Now,
a trip back to the distant past. Holling’s
art and writing was closely locked into his naturalism. He — and in fairness, his wife, Lucille — were
people of the outdoors beginning with his early jaunts camping in New Mexico
and exploring places like the Mississippi River.
We’re
lucky to have the Master’s thesis written by Hazel Gibb Hinman in 1958 at the
University of Redlands, California, to chronicle some of the Hollings’
activities. Through her interviews we
learn that in August 1927, Holling and Lucille took a three-week canoe trip
into the Canadian wilderness north of Missinabie, Ontario. They were joined by Tom Brown, a reporter for
the New York Sun, whom they had met
on their world cruise. [It may be
difficult to find a copy of Hinman’s thesis; I’m working from photocopied
pages.]
Camping
and canoeing over the next decade contributed to the Hollings’ graphic work for
Cunard lines, the Saturday Evening Post,
advertising, newspaper features and illustration for Bookhouse and Book Trails.
Holling
became an “expert,” Gibb said, joining a boat club, racing canoes and shells,
and learning survival techniques if the worst happened. Holling insisted Lucille become a good
swimmer, and they kept a canoe at Chicago’s Lincoln Park on Lake Michigan. Perversely, Holling liked to go out on the
lake during a “blow” when bad weather hit.

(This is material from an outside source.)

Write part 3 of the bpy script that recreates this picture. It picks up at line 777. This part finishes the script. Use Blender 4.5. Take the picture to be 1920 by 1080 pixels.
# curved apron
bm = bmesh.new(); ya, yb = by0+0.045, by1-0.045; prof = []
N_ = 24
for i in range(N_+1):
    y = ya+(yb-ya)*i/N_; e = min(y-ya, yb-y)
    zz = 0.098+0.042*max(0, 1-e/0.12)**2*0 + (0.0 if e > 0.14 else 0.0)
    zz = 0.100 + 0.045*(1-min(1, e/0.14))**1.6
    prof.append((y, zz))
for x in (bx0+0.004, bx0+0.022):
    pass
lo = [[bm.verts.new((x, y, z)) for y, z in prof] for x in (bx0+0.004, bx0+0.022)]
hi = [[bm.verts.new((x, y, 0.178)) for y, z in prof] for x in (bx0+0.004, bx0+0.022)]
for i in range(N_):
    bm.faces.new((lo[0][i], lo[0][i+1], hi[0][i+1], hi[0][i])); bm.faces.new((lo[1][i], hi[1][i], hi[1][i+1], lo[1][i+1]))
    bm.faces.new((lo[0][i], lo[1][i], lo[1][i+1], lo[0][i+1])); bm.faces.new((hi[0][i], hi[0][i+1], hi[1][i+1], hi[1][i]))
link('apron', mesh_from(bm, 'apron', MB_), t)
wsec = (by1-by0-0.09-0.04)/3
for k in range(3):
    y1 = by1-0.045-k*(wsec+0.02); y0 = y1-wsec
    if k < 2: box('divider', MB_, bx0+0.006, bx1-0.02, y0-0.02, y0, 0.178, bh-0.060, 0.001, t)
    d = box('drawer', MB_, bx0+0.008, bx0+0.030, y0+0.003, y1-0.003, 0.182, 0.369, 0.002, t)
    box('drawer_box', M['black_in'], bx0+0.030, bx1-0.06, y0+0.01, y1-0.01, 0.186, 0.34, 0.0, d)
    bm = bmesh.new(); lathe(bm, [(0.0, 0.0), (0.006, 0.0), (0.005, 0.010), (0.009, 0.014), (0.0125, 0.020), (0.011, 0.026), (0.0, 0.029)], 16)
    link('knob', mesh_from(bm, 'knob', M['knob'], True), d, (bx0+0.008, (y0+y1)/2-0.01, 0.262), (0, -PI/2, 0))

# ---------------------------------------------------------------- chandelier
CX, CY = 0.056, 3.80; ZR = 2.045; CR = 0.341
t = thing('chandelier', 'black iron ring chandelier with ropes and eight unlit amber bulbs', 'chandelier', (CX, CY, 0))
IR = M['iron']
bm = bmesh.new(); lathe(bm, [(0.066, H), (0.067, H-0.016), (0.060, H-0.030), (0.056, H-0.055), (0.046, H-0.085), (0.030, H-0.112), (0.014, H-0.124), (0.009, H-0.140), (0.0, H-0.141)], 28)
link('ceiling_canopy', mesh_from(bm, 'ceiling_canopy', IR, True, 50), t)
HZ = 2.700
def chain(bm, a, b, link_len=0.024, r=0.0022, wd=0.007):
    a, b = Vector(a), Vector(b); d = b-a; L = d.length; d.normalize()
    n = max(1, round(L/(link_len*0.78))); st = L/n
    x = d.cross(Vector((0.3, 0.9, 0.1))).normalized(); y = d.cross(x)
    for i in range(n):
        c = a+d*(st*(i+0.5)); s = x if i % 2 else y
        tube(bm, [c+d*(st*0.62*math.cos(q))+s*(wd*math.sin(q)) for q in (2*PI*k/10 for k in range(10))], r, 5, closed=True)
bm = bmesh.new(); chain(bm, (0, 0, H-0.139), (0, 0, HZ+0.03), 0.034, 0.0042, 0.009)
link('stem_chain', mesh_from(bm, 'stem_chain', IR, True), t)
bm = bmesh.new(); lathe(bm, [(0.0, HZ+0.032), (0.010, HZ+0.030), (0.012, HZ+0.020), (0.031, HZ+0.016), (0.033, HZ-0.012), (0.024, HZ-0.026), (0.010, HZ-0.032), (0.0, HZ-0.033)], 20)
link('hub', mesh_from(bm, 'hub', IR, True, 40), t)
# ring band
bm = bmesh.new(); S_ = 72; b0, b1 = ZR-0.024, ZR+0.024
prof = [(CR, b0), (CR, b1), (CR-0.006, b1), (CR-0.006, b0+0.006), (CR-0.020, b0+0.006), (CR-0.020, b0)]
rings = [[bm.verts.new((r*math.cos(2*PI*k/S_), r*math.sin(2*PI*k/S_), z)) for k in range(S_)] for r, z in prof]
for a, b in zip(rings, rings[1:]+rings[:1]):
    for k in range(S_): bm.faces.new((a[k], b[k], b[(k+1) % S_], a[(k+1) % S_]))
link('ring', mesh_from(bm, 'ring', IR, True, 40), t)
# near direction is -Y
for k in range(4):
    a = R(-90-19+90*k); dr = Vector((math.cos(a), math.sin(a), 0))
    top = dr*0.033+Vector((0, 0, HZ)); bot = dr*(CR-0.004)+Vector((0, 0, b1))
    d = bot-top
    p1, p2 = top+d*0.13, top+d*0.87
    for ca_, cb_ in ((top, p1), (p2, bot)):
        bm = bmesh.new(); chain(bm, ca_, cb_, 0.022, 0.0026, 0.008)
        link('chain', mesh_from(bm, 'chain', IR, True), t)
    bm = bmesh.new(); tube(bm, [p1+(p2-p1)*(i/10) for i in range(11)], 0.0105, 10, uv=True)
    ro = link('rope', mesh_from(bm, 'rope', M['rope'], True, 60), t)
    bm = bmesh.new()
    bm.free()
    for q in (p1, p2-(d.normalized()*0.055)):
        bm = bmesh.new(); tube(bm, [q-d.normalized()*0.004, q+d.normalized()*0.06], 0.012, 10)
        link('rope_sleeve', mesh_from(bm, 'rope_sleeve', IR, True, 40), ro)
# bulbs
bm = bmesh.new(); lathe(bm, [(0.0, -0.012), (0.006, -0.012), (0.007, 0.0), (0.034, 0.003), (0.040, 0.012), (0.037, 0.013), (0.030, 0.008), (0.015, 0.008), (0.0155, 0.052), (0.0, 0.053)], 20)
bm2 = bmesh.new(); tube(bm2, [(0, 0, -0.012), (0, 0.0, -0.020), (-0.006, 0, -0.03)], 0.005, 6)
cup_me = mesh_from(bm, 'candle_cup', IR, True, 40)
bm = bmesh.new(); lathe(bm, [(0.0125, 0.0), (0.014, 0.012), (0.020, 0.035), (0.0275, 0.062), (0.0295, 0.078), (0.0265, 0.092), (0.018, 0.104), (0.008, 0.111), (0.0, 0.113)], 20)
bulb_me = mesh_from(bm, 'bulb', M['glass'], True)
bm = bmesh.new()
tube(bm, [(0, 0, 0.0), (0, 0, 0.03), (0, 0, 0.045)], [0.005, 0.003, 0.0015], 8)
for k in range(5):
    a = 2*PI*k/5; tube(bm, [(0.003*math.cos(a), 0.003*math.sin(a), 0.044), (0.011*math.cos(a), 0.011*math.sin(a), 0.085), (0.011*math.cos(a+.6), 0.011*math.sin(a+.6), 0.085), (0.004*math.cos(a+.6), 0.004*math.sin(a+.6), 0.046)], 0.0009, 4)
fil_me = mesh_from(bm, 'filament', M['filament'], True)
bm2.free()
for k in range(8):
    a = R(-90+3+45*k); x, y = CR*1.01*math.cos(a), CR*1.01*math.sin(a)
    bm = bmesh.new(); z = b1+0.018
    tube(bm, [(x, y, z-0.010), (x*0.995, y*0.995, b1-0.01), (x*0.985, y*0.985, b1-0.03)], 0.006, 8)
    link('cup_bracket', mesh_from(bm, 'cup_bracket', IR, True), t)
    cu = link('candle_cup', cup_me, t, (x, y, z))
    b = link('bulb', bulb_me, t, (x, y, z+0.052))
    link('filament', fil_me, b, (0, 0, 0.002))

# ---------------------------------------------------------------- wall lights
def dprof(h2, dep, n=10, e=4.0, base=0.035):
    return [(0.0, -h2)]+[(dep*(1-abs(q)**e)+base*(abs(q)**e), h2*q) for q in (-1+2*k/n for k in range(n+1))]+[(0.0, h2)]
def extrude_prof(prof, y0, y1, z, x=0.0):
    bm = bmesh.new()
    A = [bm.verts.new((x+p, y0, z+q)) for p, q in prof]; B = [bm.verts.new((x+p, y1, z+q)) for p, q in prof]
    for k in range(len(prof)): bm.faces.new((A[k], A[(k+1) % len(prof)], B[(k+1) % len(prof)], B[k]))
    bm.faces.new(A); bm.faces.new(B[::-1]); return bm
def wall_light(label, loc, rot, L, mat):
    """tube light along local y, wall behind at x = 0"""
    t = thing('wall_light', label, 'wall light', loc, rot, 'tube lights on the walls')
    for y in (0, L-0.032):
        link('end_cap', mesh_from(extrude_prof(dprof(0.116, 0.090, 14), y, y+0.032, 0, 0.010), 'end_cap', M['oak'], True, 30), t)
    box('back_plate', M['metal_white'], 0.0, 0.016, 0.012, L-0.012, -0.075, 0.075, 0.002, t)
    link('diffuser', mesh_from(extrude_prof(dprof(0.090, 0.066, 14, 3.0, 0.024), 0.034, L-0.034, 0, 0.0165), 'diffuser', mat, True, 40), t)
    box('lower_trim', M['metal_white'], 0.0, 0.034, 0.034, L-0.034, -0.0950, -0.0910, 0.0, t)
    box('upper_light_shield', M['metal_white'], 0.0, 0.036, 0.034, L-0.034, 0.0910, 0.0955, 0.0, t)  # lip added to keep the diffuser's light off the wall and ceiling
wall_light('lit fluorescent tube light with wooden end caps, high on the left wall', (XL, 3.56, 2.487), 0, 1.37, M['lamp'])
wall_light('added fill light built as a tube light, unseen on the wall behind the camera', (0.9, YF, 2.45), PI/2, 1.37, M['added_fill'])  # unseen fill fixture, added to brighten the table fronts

Gibb surmises that Holling felt he needed to battle the elements in
order to portray them vividly and accurately in his writing and art. Lucille said she could look at the whitecaps
on the lake from their window in the Palmolive Building, and one wonders how
she felt at those times.
Holling
recalled one such instance when he paddled about two miles out on the lake in rotten
weather. Returning, he noticed a crowd
on shore. Getting closer he saw an angry
police officer. Gibb says of Holling, “Still
panting from exertion, the [Irish] policeman gestured wildly and commanded him
to come in immediately. ‘Don’t you know
that you might have been drowned!’”
Holling
said he didn’t know quite what to do, so to gain time to think, he yelled back,
“Let me rest a minute. I’m fagged!”
Shortly
thereafter, the policeman had cooled off and Holling could explain the situation. He told Gibb he still thought long afterwards
that the cop might have arrested him if he had gone ashore immediately.
What
might have proven embarrassing in the 1920s would today would become the source
of publicity, promotion, and Twitter bragging rights.
Hazel Gibb Hinman’s [1910-2004] thesis
dissertation became a book, published by the University of Redlands in 1958 and
titled The
Lives and Works of Holling Clancy Holling.”